Kebijakan ini juga memberi jaminan kepastian investasi dan dapat menarik investasi baru ke Indonesia. Banyak tenaga kerja Indonesia bekerja pada industri yang produknya dibeli setiap tahun oleh pemerintah karena kebijakan ini. Pelonggaran kebijakan ini akan berakibat hilangnya lapangan kerja dan berkurangnya jaminan investasi di Indonesia.
• Diversifikasi Pasar: Mendorong diversifikasi pasar ekspor untuk mengurangi ketergantungan pada pasar Amerika Serikat.
"GAPMMI berkomitmen untuk berkolaborasi dengan pemerintah dan pemangku kepentingan lainnya untuk menghadapi tantangan ini dan memastikan keberlanjutan industri makanan dan minuman Indonesia," pungkasnya.
Sebelumnya, Presiden AS Donald Trump pada 2 April 2025 mengumumkan penerapan kebijakan tarif resiprokal kepada sejumlah negara, termasuk Indonesia. Kebijakan ini mulai diberlakukan secara bertahap, dimulai dengan tarif umum sebesar 10 persen untuk semua negara per 5 April 2025.

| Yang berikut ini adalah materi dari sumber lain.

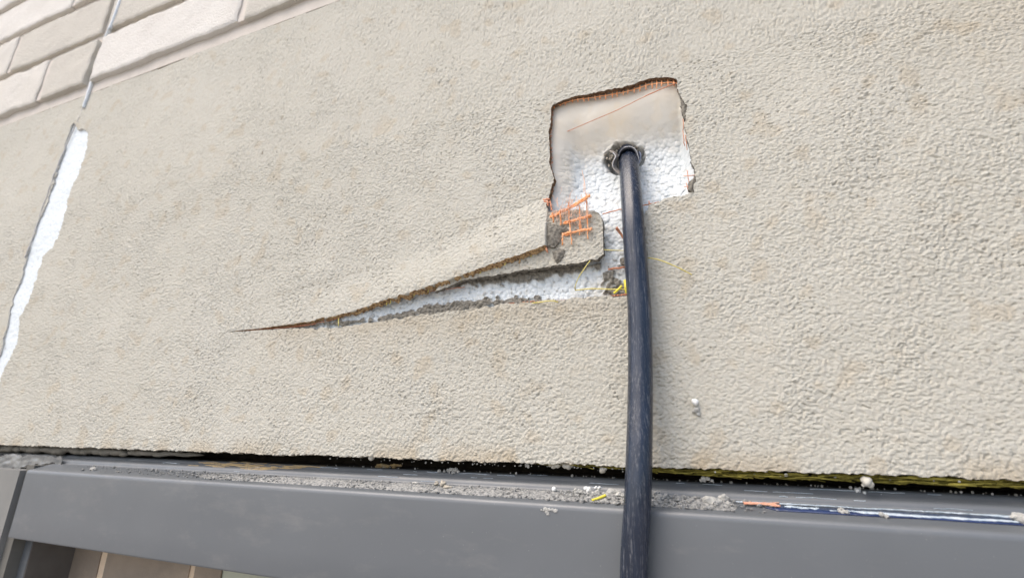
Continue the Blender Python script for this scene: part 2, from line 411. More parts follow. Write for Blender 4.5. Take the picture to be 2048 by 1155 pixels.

Selanjutnya, tarif khusus (resiprokal) diberlakukan untuk negara-negara tertentu mulai 9 April 2025. Berdasarkan data resmi, Indonesia terkena tarif impor Trump sebesar 32%, sementara negara ASEAN lainnya juga terkena dampak, yakni Filipina 17%, Singapura 10%, Malaysia 24%, Kamboja 49%, Thailand 36%, dan Vietnam 46%.